== DIRECTIONS FOR THIS TASK ==
Write the listing out again, all of it, word for word.

---------- DATA SHOWN ----------

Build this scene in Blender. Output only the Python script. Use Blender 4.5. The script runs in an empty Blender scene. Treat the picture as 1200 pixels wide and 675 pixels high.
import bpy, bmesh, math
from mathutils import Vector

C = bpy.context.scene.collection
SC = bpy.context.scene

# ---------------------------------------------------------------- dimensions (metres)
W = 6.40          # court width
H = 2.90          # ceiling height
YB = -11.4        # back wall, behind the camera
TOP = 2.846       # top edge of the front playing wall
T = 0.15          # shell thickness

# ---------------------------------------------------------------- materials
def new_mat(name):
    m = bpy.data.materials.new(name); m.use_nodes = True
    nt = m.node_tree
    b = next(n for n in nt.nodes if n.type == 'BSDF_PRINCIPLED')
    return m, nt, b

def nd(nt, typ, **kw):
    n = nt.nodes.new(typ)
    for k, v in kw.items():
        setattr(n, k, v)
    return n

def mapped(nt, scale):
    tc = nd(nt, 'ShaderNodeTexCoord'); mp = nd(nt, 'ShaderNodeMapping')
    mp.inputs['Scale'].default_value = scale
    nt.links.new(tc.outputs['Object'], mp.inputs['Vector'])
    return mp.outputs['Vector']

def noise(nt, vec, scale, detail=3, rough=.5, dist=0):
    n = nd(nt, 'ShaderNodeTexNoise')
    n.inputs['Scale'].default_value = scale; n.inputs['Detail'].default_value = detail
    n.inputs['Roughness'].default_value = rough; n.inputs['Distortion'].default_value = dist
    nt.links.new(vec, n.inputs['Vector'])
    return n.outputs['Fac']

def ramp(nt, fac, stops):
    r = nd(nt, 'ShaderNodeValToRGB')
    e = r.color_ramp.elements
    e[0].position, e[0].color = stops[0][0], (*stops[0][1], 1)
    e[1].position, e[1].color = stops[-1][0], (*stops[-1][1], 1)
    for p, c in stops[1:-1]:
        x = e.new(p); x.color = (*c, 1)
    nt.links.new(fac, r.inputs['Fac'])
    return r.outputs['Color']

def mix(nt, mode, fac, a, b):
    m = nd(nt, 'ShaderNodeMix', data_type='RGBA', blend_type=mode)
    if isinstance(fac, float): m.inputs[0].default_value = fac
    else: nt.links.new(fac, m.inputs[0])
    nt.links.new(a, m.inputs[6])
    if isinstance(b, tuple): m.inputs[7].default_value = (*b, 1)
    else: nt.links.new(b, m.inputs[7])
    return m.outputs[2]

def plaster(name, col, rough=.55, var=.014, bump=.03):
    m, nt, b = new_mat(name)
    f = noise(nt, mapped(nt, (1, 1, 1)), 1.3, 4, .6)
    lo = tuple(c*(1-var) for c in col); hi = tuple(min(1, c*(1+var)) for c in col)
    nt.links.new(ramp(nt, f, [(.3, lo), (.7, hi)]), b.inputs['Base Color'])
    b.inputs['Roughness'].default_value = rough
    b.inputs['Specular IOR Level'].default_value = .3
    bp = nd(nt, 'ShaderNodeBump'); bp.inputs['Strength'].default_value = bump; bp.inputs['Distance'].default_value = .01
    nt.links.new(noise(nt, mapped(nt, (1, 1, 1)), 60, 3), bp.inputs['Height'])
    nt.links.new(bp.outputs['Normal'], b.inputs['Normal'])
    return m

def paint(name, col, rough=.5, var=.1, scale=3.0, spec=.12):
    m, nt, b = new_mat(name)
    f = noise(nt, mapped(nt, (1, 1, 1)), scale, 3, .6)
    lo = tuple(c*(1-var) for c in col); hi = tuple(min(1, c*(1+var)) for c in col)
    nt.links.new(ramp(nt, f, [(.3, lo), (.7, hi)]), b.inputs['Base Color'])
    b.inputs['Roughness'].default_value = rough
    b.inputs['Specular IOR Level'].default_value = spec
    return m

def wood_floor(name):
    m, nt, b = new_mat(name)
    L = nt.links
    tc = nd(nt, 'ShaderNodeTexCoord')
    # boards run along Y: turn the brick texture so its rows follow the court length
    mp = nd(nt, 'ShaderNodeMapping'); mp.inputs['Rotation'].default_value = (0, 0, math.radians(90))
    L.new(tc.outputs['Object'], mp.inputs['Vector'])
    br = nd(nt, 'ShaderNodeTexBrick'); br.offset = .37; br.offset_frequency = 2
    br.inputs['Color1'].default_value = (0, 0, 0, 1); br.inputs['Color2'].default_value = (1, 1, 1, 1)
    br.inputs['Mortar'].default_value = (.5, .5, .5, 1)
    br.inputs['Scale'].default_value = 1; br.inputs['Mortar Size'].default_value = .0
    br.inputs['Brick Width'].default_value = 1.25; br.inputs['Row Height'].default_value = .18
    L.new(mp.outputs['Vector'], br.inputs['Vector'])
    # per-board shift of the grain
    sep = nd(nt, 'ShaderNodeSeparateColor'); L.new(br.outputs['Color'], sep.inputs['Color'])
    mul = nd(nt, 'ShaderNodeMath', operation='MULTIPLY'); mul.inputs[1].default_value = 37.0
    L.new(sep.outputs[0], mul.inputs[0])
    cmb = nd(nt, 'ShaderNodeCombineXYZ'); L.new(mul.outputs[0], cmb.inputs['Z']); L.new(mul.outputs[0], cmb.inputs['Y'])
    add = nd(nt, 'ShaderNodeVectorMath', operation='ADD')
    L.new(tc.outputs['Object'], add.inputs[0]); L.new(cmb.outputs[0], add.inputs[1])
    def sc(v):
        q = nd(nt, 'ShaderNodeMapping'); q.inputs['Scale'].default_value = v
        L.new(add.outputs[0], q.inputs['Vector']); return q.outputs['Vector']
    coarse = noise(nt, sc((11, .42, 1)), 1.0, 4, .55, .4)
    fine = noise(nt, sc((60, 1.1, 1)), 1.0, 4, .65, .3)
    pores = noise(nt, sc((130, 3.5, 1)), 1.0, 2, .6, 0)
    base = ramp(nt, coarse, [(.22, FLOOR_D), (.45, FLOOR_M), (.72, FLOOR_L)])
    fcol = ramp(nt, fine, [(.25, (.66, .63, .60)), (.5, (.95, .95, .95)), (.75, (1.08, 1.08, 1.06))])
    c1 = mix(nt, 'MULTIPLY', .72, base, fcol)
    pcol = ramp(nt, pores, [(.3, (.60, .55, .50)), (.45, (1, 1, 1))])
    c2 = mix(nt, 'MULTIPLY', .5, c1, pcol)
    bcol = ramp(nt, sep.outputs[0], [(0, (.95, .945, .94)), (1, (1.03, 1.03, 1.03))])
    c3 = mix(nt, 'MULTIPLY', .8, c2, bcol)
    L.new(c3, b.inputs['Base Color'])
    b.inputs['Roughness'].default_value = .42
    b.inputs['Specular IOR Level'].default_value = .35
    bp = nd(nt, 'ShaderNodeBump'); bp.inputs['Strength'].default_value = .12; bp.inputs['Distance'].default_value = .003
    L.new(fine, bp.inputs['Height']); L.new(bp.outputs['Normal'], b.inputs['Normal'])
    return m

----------

== FULL SOLUTION ==
Build this scene in Blender. Output only the Python script. Use Blender 4.5. The script runs in an empty Blender scene. Treat the picture as 1200 pixels wide and 675 pixels high.
import bpy, bmesh, math
from mathutils import Vector

C = bpy.context.scene.collection
SC = bpy.context.scene

# ---------------------------------------------------------------- dimensions (metres)
W = 6.40          # court width
H = 2.90          # ceiling height
YB = -11.4        # back wall, behind the camera
TOP = 2.846       # top edge of the front playing wall
T = 0.15          # shell thickness

# ---------------------------------------------------------------- materials
def new_mat(name):
    m = bpy.data.materials.new(name); m.use_nodes = True
    nt = m.node_tree
    b = next(n for n in nt.nodes if n.type == 'BSDF_PRINCIPLED')
    return m, nt, b

def nd(nt, typ, **kw):
    n = nt.nodes.new(typ)
    for k, v in kw.items():
        setattr(n, k, v)
    return n

def mapped(nt, scale):
    tc = nd(nt, 'ShaderNodeTexCoord'); mp = nd(nt, 'ShaderNodeMapping')
    mp.inputs['Scale'].default_value = scale
    nt.links.new(tc.outputs['Object'], mp.inputs['Vector'])
    return mp.outputs['Vector']

def noise(nt, vec, scale, detail=3, rough=.5, dist=0):
    n = nd(nt, 'ShaderNodeTexNoise')
    n.inputs['Scale'].default_value = scale; n.inputs['Detail'].default_value = detail
    n.inputs['Roughness'].default_value = rough; n.inputs['Distortion'].default_value = dist
    nt.links.new(vec, n.inputs['Vector'])
    return n.outputs['Fac']

def ramp(nt, fac, stops):
    r = nd(nt, 'ShaderNodeValToRGB')
    e = r.color_ramp.elements
    e[0].position, e[0].color = stops[0][0], (*stops[0][1], 1)
    e[1].position, e[1].color = stops[-1][0], (*stops[-1][1], 1)
    for p, c in stops[1:-1]:
        x = e.new(p); x.color = (*c, 1)
    nt.links.new(fac, r.inputs['Fac'])
    return r.outputs['Color']

def mix(nt, mode, fac, a, b):
    m = nd(nt, 'ShaderNodeMix', data_type='RGBA', blend_type=mode)
    if isinstance(fac, float): m.inputs[0].default_value = fac
    else: nt.links.new(fac, m.inputs[0])
    nt.links.new(a, m.inputs[6])
    if isinstance(b, tuple): m.inputs[7].default_value = (*b, 1)
    else: nt.links.new(b, m.inputs[7])
    return m.outputs[2]

def plaster(name, col, rough=.55, var=.014, bump=.03):
    m, nt, b = new_mat(name)
    f = noise(nt, mapped(nt, (1, 1, 1)), 1.3, 4, .6)
    lo = tuple(c*(1-var) for c in col); hi = tuple(min(1, c*(1+var)) for c in col)
    nt.links.new(ramp(nt, f, [(.3, lo), (.7, hi)]), b.inputs['Base Color'])
    b.inputs['Roughness'].default_value = rough
    b.inputs['Specular IOR Level'].default_value = .3
    bp = nd(nt, 'ShaderNodeBump'); bp.inputs['Strength'].default_value = bump; bp.inputs['Distance'].default_value = .01
    nt.links.new(noise(nt, mapped(nt, (1, 1, 1)), 60, 3), bp.inputs['Height'])
    nt.links.new(bp.outputs['Normal'], b.inputs['Normal'])
    return m

def paint(name, col, rough=.5, var=.1, scale=3.0, spec=.12):
    m, nt, b = new_mat(name)
    f = noise(nt, mapped(nt, (1, 1, 1)), scale, 3, .6)
    lo = tuple(c*(1-var) for c in col); hi = tuple(min(1, c*(1+var)) for c in col)
    nt.links.new(ramp(nt, f, [(.3, lo), (.7, hi)]), b.inputs['Base Color'])
    b.inputs['Roughness'].default_value = rough
    b.inputs['Specular IOR Level'].default_value = spec
    return m

def wood_floor(name):
    m, nt, b = new_mat(name)
    L = nt.links
    tc = nd(nt, 'ShaderNodeTexCoord')
    # boards run along Y: turn the brick texture so its rows follow the court length
    mp = nd(nt, 'ShaderNodeMapping'); mp.inputs['Rotation'].default_value = (0, 0, math.radians(90))
    L.new(tc.outputs['Object'], mp.inputs['Vector'])
    br = nd(nt, 'ShaderNodeTexBrick'); br.offset = .37; br.offset_frequency = 2
    br.inputs['Color1'].default_value = (0, 0, 0, 1); br.inputs['Color2'].default_value = (1, 1, 1, 1)
    br.inputs['Mortar'].default_value = (.5, .5, .5, 1)
    br.inputs['Scale'].default_value = 1; br.inputs['Mortar Size'].default_value = .0
    br.inputs['Brick Width'].default_value = 1.25; br.inputs['Row Height'].default_value = .18
    L.new(mp.outputs['Vector'], br.inputs['Vector'])
    # per-board shift of the grain
    sep = nd(nt, 'ShaderNodeSeparateColor'); L.new(br.outputs['Color'], sep.inputs['Color'])
    mul = nd(nt, 'ShaderNodeMath', operation='MULTIPLY'); mul.inputs[1].default_value = 37.0
    L.new(sep.outputs[0], mul.inputs[0])
    cmb = nd(nt, 'ShaderNodeCombineXYZ'); L.new(mul.outputs[0], cmb.inputs['Z']); L.new(mul.outputs[0], cmb.inputs['Y'])
    add = nd(nt, 'ShaderNodeVectorMath', operation='ADD')
    L.new(tc.outputs['Object'], add.inputs[0]); L.new(cmb.outputs[0], add.inputs[1])
    def sc(v):
        q = nd(nt, 'ShaderNodeMapping'); q.inputs['Scale'].default_value = v
        L.new(add.outputs[0], q.inputs['Vector']); return q.outputs['Vector']
    coarse = noise(nt, sc((11, .42, 1)), 1.0, 4, .55, .4)
    fine = noise(nt, sc((60, 1.1, 1)), 1.0, 4, .65, .3)
    pores = noise(nt, sc((130, 3.5, 1)), 1.0, 2, .6, 0)
    base = ramp(nt, coarse, [(.22, FLOOR_D), (.45, FLOOR_M), (.72, FLOOR_L)])
    fcol = ramp(nt, fine, [(.25, (.66, .63, .60)), (.5, (.95, .95, .95)), (.75, (1.08, 1.08, 1.06))])
    c1 = mix(nt, 'MULTIPLY', .72, base, fcol)
    pcol = ramp(nt, pores, [(.3, (.60, .55, .50)), (.45, (1, 1, 1))])
    c2 = mix(nt, 'MULTIPLY', .5, c1, pcol)
    bcol = ramp(nt, sep.outputs[0], [(0, (.95, .945, .94)), (1, (1.03, 1.03, 1.03))])
    c3 = mix(nt, 'MULTIPLY', .8, c2, bcol)
    L.new(c3, b.inputs['Base Color'])
    b.inputs['Roughness'].default_value = .42
    b.inputs['Specular IOR Level'].default_value = .35
    bp = nd(nt, 'ShaderNodeBump'); bp.inputs['Strength'].default_value = .12; bp.inputs['Distance'].default_value = .003
    L.new(fine, bp.inputs['Height']); L.new(bp.outputs['Normal'], b.inputs['Normal'])
    return m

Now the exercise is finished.